I've been working on some control systems for making imagery on vector displays (analog oscilloscopes etc.). Here's an example:


My setup right now is a funny little rig. I've been using Max/MSP patches with three audio outs (for X position, Y position, and a third channel for modulating the brightness of the beam), going into a modified Vectrex machine, which is a home vector video game console from the 80s.

The math involved is very simple, linear stuff; reading back from buffers and interpolating between points. The most complicated part is the rotation and perspective equations. But since I'm using audio for the DSP involved, right now my bottleneck is with bandwidth; the whole draw cycle needs to run at a faster frequency in order for the image to stay stable, especially if I want to film the screen. Even the top-of-the-line audio hardware only runs fast enough to provide for signals in the 20–20kHz range.

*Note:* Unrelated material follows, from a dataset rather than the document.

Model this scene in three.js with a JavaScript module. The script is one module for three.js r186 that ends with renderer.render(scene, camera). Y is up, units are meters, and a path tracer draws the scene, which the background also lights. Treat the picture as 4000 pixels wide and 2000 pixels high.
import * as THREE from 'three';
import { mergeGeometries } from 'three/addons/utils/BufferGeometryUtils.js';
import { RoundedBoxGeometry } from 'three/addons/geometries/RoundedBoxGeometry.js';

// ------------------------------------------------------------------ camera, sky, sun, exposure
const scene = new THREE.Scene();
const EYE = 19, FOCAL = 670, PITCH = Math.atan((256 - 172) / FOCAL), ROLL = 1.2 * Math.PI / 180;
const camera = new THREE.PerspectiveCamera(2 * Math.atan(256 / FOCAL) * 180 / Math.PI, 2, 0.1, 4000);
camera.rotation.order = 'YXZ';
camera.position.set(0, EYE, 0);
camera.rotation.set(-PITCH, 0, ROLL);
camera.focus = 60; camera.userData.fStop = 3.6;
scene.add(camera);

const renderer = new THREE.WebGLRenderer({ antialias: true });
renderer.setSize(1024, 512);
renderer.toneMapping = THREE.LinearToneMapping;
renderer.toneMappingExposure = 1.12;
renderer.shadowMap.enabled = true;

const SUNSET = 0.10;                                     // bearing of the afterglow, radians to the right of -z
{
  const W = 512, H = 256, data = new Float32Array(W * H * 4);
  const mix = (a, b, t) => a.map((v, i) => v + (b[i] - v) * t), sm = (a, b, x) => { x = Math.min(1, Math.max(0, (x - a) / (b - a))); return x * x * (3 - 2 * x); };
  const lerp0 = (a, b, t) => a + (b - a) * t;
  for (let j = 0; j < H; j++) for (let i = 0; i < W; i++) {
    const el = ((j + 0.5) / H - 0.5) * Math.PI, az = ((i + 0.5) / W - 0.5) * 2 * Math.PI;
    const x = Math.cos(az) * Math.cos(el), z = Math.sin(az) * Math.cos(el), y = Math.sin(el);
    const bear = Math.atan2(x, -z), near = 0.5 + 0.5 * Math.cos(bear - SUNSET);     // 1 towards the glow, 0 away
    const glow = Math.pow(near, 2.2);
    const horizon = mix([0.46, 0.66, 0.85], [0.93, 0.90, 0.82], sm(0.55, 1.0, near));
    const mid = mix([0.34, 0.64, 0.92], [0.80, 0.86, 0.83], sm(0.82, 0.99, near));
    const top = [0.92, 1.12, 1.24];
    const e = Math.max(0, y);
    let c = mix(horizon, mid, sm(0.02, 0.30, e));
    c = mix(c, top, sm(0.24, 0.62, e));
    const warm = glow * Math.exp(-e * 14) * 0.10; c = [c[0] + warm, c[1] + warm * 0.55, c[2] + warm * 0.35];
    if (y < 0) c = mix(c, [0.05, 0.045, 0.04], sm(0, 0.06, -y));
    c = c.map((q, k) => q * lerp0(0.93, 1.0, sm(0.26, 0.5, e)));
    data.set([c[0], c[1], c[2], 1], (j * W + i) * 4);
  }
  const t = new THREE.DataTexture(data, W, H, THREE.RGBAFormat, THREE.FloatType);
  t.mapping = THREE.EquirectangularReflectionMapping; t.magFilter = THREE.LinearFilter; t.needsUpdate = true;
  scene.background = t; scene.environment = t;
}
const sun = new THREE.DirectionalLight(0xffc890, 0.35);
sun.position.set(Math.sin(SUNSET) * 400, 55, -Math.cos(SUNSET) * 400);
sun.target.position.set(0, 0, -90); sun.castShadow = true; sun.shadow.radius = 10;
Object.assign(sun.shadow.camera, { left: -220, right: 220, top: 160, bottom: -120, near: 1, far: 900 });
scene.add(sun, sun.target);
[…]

That's why I'm thinking about switching to hardware. I figure I could either try to spec out a system and work with an engineer to have it built, or I could get a recommendation on hardware to use and try to handle it on my own. The number of choices is overwhelming, and I don't know where to start. I'm curious what you guys would recommend. I'm a programmer, so if a board could be programmed in C/C++ or something comparably abstract, I might be able to figure it out. Oh, and I'm on a Mac; I know programming some chips is done more easily on a PC, but I'd like to stick with the Mac for the work if it's possible.

Attached are a couple documents about how the system is supposed to work. Ideally I'd write a Mac application that handled perspective projection, rotation, etc, and just output drawing instructions via USB, which the microcontroller would read and output the appropriate signals from 3 analog outputs. Take a look at the attachments for more info.

Thanks so much for reading, and I hope this finds you well.
 

Attachments

JWHassler

Joined Sep 25, 2013
306
Consider an FPGA driving three fasti-enough DACs.
I don't know what your experience with FPGAs is, but the resources of even a lower-end device can really help.
Here are some possibilities.
With time. though, you will be tempted to move a lot of the arithmetic manipulation into hardware.